Soziales

Lisa und Heinz im Wunderland

Warum 5 Prozent nicht immer 5 Prozent sind

Mit der Ankündigung der Arbeitgeber in der Tarifrunde im Öffentlichen Dienst, nun auch die Arbeitszeitregelung zu kündigen, verschärften sie die Konfrontation mit ver.di. Diese Provokation konnte nur als eine Kampfansage verstanden werden. "Längere Arbeitszeiten verbauen den Auszubildenden Zukunftschancen und vernichten Arbeitsplätze", betonte der niedersächsische ver.di-Landesleiter Siegfried Sauer. ver.di hatte deshalb zu einem weiteren Warnstreik am 4. März vor der nächsten Verhandlungsrunde am 6./7. März gemeinsam mit der dbb-Tarifunion die Beschäftigten des Öffentlichen Dienstes aufgerufen sowie zu einer Kundgebung auf dem Opernplatz in Hannover. In einem Flugblatt der ver.di-Betriebsgruppe bei der Stadt Osnabrück rechnet diese beispielhaft vor, was das Angebot der Arbeitgeberseite unter dem Strich für die Beschäftigten bedeutet:

Als unser Heinz am Morgen des 25. Januar die Zeitung aufschlägt, reibt er sich verwundert die Augen: Die Arbeitgeber von Bund und Kommunen haben 5 Prozent mehr Lohn angeboten. Und das ganz ohne Streiks, Müllberge, Pfeifkonzert ... "Da soll die Gewerkschaft man schnell unterschreiben, ehe die sich das wieder anders überlegen!" Doch Lisa meint, was man unterschreiben will, muss man sich vorher genau durchlesen, wegen des Kleingedruckten. Also sitzen sie jetzt zusammen am Küchentisch und rechnen nach:

Heinz ist in der TVöD-Engeltgruppe 5, Stufe 3. Die Tabelle zeigt, dass er dafür einen Stundenlohn von 11,77 Euro bekommt. Ab dem 1. Februar bieten die Arbeitgeber 2,5 Prozent mehr, das sind dann immerhin 12,06 Euro - Heinz reibt sich vergnügt die Hände. Ab 1. Juli soll er statt wie bisher 38,5 nunmehr 39,5 Stunden in der Woche arbeiten. Dadurch verringert sich sein Stundenlohn auf nur noch 11,76 Euro - Heinz bekäme damit weniger als bisher! Aber ab 1. Oktober gibt es noch einmal 1 Prozent oben drauf. Heinz errechnet 11,88 Euro. Am 1. Januar 2009 soll auch noch die 40-Stunden-Woche wieder eingeführt werden. Heinz verdient nur noch 11,73 Euro und macht ein langes Gesicht. Am 1. März 2009 gibt´s aber wieder einen kräftigen Schluck aus der Pulle: 0,5 Prozent Erhöhung. Heinz landet damit bei 11,79 Euro in der Stunde. Das sind nach über einem Jahr immerhin 2 Cent mehr als heute und tatsächlich 0,17 Prozent Lohnerhöhung statt der versprochenen 5 Prozent.

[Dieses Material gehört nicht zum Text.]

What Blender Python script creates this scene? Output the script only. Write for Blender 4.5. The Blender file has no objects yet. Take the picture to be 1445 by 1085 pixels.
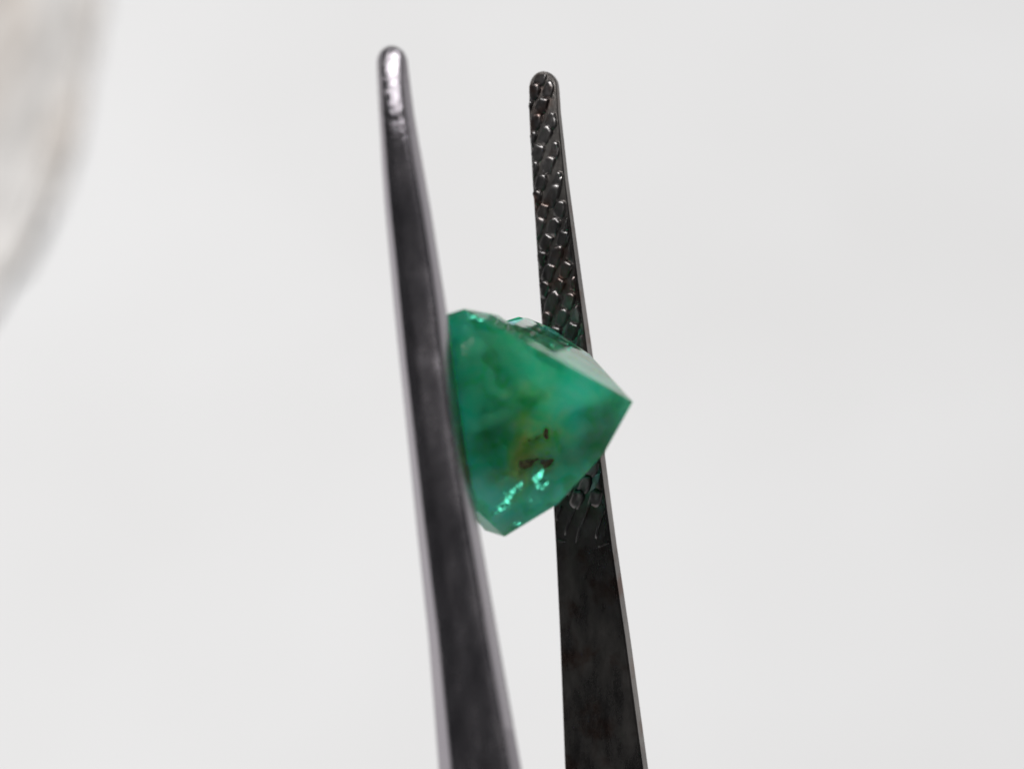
import bpy, bmesh, math, random
from mathutils import Vector, Matrix, noise

random.seed(7)
MM = 0.001
scene = bpy.context.scene
col = scene.collection

# ------------------------------------------------------------------ camera
PITCH = math.radians(55)                 # looking down on the white surface
F = Vector((0, math.cos(PITCH), -math.sin(PITCH)))
U = Vector((0, math.sin(PITCH), math.cos(PITCH)))
R = Vector((1, 0, 0))
D0 = 100.0                               # mm to the far jaw
D_PAPER = 300.0
PXMM = 32.0                              # photo pixels per mm at D0
cam_pos = Vector((0, -D_PAPER * math.cos(PITCH), D_PAPER * math.sin(PITCH))) * MM
cam_data = bpy.data.cameras.new('camera')
cam = bpy.data.objects.new('camera', cam_data)
col.objects.link(cam)
cam.location = cam_pos
cam.rotation_euler = (math.pi / 2 - PITCH, 0, 0)
cam_data.sensor_width = 36
cam_data.lens = 36 * D0 / (1445 / PXMM)
cam_data.clip_start = 0.005
cam_data.clip_end = 50
cam_data.dof.use_dof = True
cam_data.dof.focus_distance = 0.0976
cam_data.dof.aperture_fstop = cam_data.lens / 2.5
scene.camera = cam

# ------------------------------------------------------------------ light
world = bpy.data.worlds.new('World')
scene.world = world
world.use_nodes = True
world.node_tree.nodes['Background'].inputs[0].default_value = (0.93, 0.96, 1.0, 1)
world.node_tree.nodes['Background'].inputs[1].default_value = 0.03

P0 = cam_pos + F * D0 * MM               # centre of the plane in focus


def area_lamp(name, direction, dist, size, energy, color):
    ld = bpy.data.lights.new(name, 'AREA')
    ld.shape = 'DISK'
    ld.size = size
    ld.energy = energy
    ld.color = color
    lo = bpy.data.objects.new(name, ld)
    col.objects.link(lo)
    d = direction.normalized()
    lo.location = P0 + d * dist
    lo.rotation_euler = d.to_track_quat('Z', 'Y').to_euler()
    return lo


area_lamp('window_light', U * 0.66 - F * 0.70 - R * 0.36, 1.6, 0.95, 33.8, (1.0, 0.99, 0.985))

vs = scene.view_settings
vs.view_transform = 'Standard'
vs.look = 'None'
vs.exposure = 0
vs.gamma = 1
scene.cycles.max_bounces = 24
scene.cycles.volume_bounces = 14
scene.cycles.volume_step_rate = 0.5
scene.cycles.transmission_bounces = 20
scene.cycles.use_denoising = True
scene.cycles.sample_clamp_indirect = 6


# ------------------------------------------------------------------ helpers
def new_mat(name):
    m = bpy.data.materials.new(name)
    m.use_nodes = True
    nt = m.node_tree
    b = nt.nodes['Principled BSDF']
    return m, nt, b


def node(nt, t, **kw):
    n = nt.nodes.new(t)
    for k, v in kw.items():
        setattr(n, k, v)
    return n


def ramp(nt, stops, fac):
    r = node(nt, 'ShaderNodeValToRGB')
    el = r.color_ramp.elements
    while len(el) < len(stops):
        el.new(0.5)
    for e, (p, c) in zip(el, stops):
        e.position = p
        e.color = c if len(c) == 4 else (*c, 1)
    nt.links.new(fac, r.inputs[0])
    return r.outputs[0]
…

Lisa arbeitet im Büro jetzt schon eine halbe Stunde länger als ihr Heinz (und wegen des Kleingedruckten muss sie auch noch die Stunden für Weihnachten und Silvester nacharbeiten). Sie ist in der Entgeltgruppe 9, Stufe 3. Ihre Rechnung beginnt bei 14,40 Euro Stundenlohn. Am Ende zieht sie mit dem Lineal einen doppelten Strich, Ordnung muss sein. 14,76 Euro, dann für drei Monate 14,57 Euro, schließlich 14,72, 14,53 und endlich 14,61 Euro. Das sind immerhin 21 Cent mehr die Stunde oder 1,46 Prozent Lohnerhöhung.

Lisa und Heinz überlegen kurz, ob sie die angebotene Erhöhung des Leistungsentgelts (zweimal ein halbes Prozent) in ihren Stundenlohn einrechnen sollen, stellen aber schnell fest, dass es so kleine Münzen gar nicht gibt. Das Angebot der Arbeitgeber ist also eine fiese Mogelpackung: man soll länger arbeiten und die paar Cent "Lohnerhöhung" würde nicht einmal reichen, um die Preissteigerungen bei Bus und Bahn, Strom und Gas, Miete usw. auszugleichen. Für Lisa und Heinz steht fest: nachrechnen lohnt sich und ohne Streiks, Müllberge, Pfeifkonzerte... wird es wohl auch dieses Mal nicht gehen. Darum:

  • 8 Prozent, mindestens aber 200 Euro!

  • Keine Arbeitszeitverlängerung!

  • Übernahme und 120 Euro für alle Azubis!